Rosales evoca entonces sus años de estudiante universitaria, cuando, durante la primera administración Arias se construyeron viviendas de interés social. En ese momento – recuerda– si bien el Estado brindaba ayuda para la vivienda, las familias beneficiarias estaban obligadas a hacer un aporte, aunque fuese pequeño.
Posteriormente, se transformó el bono de vivienda en un bono completamente gratuito. El resultado: “lo que es regalado no se aprecia”, afirma, apelando al decir de sus abuelos, parte de una generación de gente “que no se echaba para atrás”, y que ahora parece añorar.
Al constatar esa actitud conformista, se pregunta dónde quedó la generación que hizo grande al país: “Un visionario como Jorge Manuel Dengo, si no hubiera sido su idea el MOPT y el ICE y de todo lo que él hizo, ¿qué tendríamos ahora?
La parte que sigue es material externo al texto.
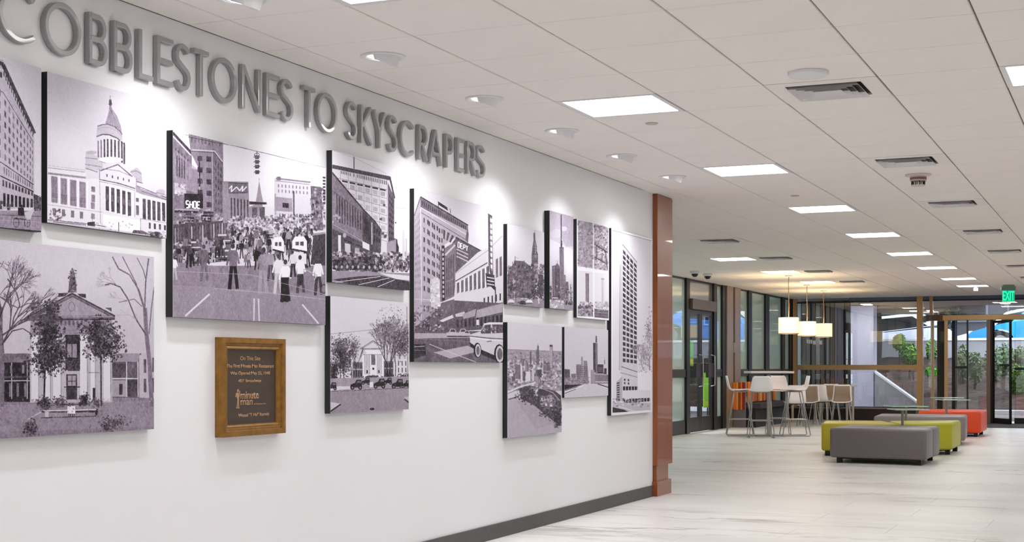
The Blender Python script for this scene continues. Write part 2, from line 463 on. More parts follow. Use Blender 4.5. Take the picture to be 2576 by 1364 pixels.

A partir de esta generación, ¿cuál ingeniero ha hecho una diferencia en el país? Hemos ido perdiendo ese espíritu de lucha, esa visión, esa ambición, esas metas, porque nos hemos ido quedando en que ‘no, yo mejor no me complico la vida y me quedo aquí sentada esperando que todo me caiga del cielo’ ” .
Es justamente lo contrario del conformismo, la actitud de lucha y superación, lo que encontró en Ana Cambronero, líder del grupo de damnificados del terremoto de Cinchona. “Yo estaba trabajando en la empresa privada cuando ocurrió el terremoto de Cinchona y veo en las cámaras a aquella mujer pequeñita, sencilla, con aquel semblante tan sereno... Cuando yo estaba en mi escritorio bonito, en mi trabajo bonito, y escucho las declaraciones de esta señora, se sacudió algo dentro de mí... ¿qué estoy haciendo aquí?”.
Ana Cambronero le cambió la vida, asegura, y la motivó a querer regresar a una dimensión más social de la ingeniería. Es el ejemplo, para Vanessa Rosales, de una persona que nunca se doblegó pese a su tragedia, ni se quedó cruzada de brazos esperando que el Gobierno le diera una solución. Es el símbolo de lo que, a su parecer, eran los costarricenses: personas trabajadoras que, sin buscar la ayuda del Estado, tomaban entre sus manos las riendas del destino.
Así, las personas esperan soluciones del Estado, pero, a veces, funcionarios del Estado esperan que las soluciones partan de las personas.